Why SQLLineage

How It Starts

Back when I was a data engineer, SQL is something people can’t avoid in this industry. I guess it still is since you’re reading this. However popular, it doesn’t change the fact the SQL code can be nested, verbose and very difficult to read. Oftentimes, I found myself lost in thousands lines of SQL code full of seemingly invaluable business logic. I have to dive deep to understand which tables this SQL script are reading, how they’re joined together and the result is writing to which table. That’s really painful experience.

Later I became a software engineer, developing all kinds of platforms for data engineer to enhance their efficiency: job orchestration system, metadata management system, to name a few. That’s when the SQL Lineage puzzle found me again. I want a table-level, even column-level lineage trace in my metadata management system. Dependency configuration is tedious work in job orchestration. I want my data engineer colleagues to just write the SQL, feed it to my system, and I’ll show them the correct jobs they should depend on given their SQL code.

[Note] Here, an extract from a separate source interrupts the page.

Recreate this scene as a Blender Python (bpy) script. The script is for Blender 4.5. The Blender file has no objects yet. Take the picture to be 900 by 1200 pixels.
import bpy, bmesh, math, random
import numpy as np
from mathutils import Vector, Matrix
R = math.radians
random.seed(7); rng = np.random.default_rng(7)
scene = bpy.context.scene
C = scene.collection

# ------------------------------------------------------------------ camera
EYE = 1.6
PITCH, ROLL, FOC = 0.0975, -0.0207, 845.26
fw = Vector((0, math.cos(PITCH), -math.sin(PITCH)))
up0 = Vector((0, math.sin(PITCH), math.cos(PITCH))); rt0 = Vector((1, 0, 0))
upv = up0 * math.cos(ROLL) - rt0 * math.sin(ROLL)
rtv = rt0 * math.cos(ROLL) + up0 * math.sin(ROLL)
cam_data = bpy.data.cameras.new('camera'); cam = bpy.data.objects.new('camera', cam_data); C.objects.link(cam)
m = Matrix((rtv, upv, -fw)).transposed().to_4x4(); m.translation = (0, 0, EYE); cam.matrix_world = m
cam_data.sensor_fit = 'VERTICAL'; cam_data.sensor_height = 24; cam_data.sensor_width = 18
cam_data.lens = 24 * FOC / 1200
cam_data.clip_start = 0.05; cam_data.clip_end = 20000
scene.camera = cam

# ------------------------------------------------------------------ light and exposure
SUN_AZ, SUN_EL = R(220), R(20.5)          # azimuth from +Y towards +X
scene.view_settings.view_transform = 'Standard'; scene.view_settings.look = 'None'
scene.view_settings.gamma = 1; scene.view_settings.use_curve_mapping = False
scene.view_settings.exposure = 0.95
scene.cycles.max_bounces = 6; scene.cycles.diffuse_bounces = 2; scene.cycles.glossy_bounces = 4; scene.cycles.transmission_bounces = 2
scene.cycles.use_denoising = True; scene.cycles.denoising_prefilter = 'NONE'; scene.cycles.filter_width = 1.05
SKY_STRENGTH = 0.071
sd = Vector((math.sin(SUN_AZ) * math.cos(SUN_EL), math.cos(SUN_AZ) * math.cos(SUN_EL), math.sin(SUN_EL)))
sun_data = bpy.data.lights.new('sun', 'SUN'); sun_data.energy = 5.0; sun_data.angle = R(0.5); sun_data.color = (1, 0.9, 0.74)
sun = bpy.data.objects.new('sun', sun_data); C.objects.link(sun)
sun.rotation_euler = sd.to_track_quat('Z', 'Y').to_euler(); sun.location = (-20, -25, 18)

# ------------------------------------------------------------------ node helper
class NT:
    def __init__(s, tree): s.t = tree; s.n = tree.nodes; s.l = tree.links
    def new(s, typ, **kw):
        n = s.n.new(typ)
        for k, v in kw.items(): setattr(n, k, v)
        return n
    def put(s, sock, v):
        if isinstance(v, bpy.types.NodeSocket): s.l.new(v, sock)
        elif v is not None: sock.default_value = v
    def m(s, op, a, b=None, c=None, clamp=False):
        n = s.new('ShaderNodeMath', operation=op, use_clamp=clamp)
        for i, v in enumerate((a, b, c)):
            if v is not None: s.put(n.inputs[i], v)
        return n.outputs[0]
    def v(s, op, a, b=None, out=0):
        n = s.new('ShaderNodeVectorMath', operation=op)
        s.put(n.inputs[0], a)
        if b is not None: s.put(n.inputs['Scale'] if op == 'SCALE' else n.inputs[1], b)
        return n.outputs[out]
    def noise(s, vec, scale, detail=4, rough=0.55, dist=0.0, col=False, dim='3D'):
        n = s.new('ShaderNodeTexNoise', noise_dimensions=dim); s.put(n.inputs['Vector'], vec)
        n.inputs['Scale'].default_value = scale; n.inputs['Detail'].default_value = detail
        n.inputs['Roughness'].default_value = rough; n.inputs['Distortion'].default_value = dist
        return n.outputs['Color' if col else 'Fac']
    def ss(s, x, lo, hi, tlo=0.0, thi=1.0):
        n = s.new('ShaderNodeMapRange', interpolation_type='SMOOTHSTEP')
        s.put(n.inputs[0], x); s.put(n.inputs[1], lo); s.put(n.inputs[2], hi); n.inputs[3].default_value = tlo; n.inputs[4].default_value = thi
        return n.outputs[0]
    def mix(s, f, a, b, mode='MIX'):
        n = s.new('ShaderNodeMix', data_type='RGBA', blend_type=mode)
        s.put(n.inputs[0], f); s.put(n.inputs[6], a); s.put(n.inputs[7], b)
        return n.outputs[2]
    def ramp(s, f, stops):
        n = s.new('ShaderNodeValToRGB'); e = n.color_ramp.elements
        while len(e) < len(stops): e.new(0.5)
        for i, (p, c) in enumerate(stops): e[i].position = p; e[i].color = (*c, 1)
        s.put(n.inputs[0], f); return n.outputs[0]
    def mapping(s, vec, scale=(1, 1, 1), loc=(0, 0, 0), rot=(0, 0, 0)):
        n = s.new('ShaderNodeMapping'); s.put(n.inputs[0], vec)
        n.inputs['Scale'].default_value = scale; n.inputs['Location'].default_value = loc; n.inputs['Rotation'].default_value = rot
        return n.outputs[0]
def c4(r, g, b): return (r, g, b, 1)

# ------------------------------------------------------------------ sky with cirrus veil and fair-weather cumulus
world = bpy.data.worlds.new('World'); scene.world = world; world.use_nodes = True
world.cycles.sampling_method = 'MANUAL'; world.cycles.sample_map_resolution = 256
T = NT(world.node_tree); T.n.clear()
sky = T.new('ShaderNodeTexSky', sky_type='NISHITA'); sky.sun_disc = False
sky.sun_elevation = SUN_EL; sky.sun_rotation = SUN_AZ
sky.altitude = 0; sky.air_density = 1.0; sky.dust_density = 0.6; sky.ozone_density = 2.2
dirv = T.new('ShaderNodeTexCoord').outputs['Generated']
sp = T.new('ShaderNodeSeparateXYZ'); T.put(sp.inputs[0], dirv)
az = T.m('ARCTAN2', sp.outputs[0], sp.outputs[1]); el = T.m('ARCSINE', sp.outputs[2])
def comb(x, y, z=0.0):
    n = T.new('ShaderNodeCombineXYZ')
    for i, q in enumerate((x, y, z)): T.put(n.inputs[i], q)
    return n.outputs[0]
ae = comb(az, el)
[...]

Back then, I wasn’t equipped with the right tool though. Without much understanding of parsing, lexical analyser, let alone a real compiler, regular expression was my weapon of choice. And the strategy is simple enough, whenever I see “from” or “join”, I extract the word after it as source table. Whenever I see “insert overwrite”, a target table must follow upon. I know you must have already figured out several pitfalls that comes with this approach. How about when “from” is in a comment, or even when it is a string value used in where clause? These are all valid points, but somehow, I managed to survive with this approach plus all kinds of if-else logic. Simple as it is, 80% of the time, I got it right.

But to be more accurate, even get it right 100% of the time, I don’t think regular expression could do the trick. So I searched the internet, tons of sql parsers, while no handy/user-friendly tool to use these parsers to analyze the SQL lineage, not at least in Python world. So I thought, hey, why not build one for my own. That’s how I decided to start this project. It aims at bridging the gap between a) sql parser which explains the sql in a way that computer (sql engine) could understand, and b) sql developers with the knowledge to write it while without technical know-how for how this sql code is actually parsed, analyzed and executed.

With SQLLineage, it’s all just human-readable lineage result.

Broader Use Cases

SQL lineage, or data lineage if we include generic non-SQL jobs, is the jewel in the data engineering crown. A well maintained lineage service can greatly ease the pains that different roles in a data team suffer from.

Here’s a few classical use cases for lineage:

  • For Data Producer
    • Dependency Recommendation: recommending dependency for jobs, detecting missing or unnecessary dependency to avoid potential issues.

    • Impact analysis: notifying downstream customer when data quality issue happens, tracing back to upstream for root cause analysis, understanding how much impact it would be when changing a table/column.

    • Development Standard Enforcement: detecting anti-pattern like one job producing multiple production tables, or temporary tables created without being accessed later.

    • Job ETA Prediction and Alert: predicting table delay and potential SLA miss with job running information.

  • For Data Governor
    • Table/Column Lifecycle: identifying unused tables/columns, and retiring it.

    • GDPR Compliance: propagating the PII columns tag along the lineage path, easing the manually tagging process. Foundation for later PII encryption and GDPR deletion.

  • For Data Consumer
    • Understanding data flow: discovering table, understanding the table from table flow perspective.

    • Verify business logic: making sure the information I use is sourcing from the correct dataset with correct transformation.